Monday, June 30, 2014

Distinction: Points of View vs. Worldview

There is a difference between specific points of view on various matters and a worldview that frames those points of view. Specific points of view are formed by premises and conclusions about some matter and use a discourse provided by the worldview behind them. The worldview itself is the narrative that makes all points of view for an individual coherent, or at least attempts to do so.
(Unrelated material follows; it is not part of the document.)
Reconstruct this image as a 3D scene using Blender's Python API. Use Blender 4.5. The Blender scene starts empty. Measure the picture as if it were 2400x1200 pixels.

Clearly, many individuals hold within their own worldviews conflicting points of view, of which conflict they may not be cognizant; and this for several possible reasons: 1) ignorance; 2) lack of self reflection; 3) lack of understanding the implications of other points of view or a worldview (related to ignorance); 4) a psychological factor that presses them to accept the conflict, such as guilt, resentment, or desire, etc.

Therefore, when a person, for example, says that they are Christian, or spiritual, or an atheist, or a supporter of something, and when two people attempt to discuss an issue, although they may happen to use similar words in their conversation, these words may be nuanced by radically different worldviews and narratives and hence carry different meanings. These different meanings, however, may contain enough similarity between the two people that their differences go unnoticed. This phenomenon is most clearly seen when people "talk past each other" in a debate. The reason is not simply that a word must be defined, but the context of the word must also be defined. When both the words used and the context in which those words are placed have been defined and displayed clearly, a conversation may begin.

The process of listening to another involves differing degrees of self-reflection, in which the discourse of another person is compared with one's own in order to spot differences and similarities and hence make progress in conversation. Listening requires the realization that there must be a synchronizing of some kind in order to advance in the conversation.

Sometimes for this synchronizing to occur, either or both of the participants must undergo a process of growth—in knowledge, in reflexivity, in maturity, etc.

Thus many younger Christians who don't understand what Protestantism is in contrast with Catholicism because they don't even know the basic history of their own religion, such Christians will never understand the stresses that Catholicism places on certain aspects of Catholic faith, such as justification, salvation, the Sacraments, the Pope, apostolic succession, the communion of Saints, etc.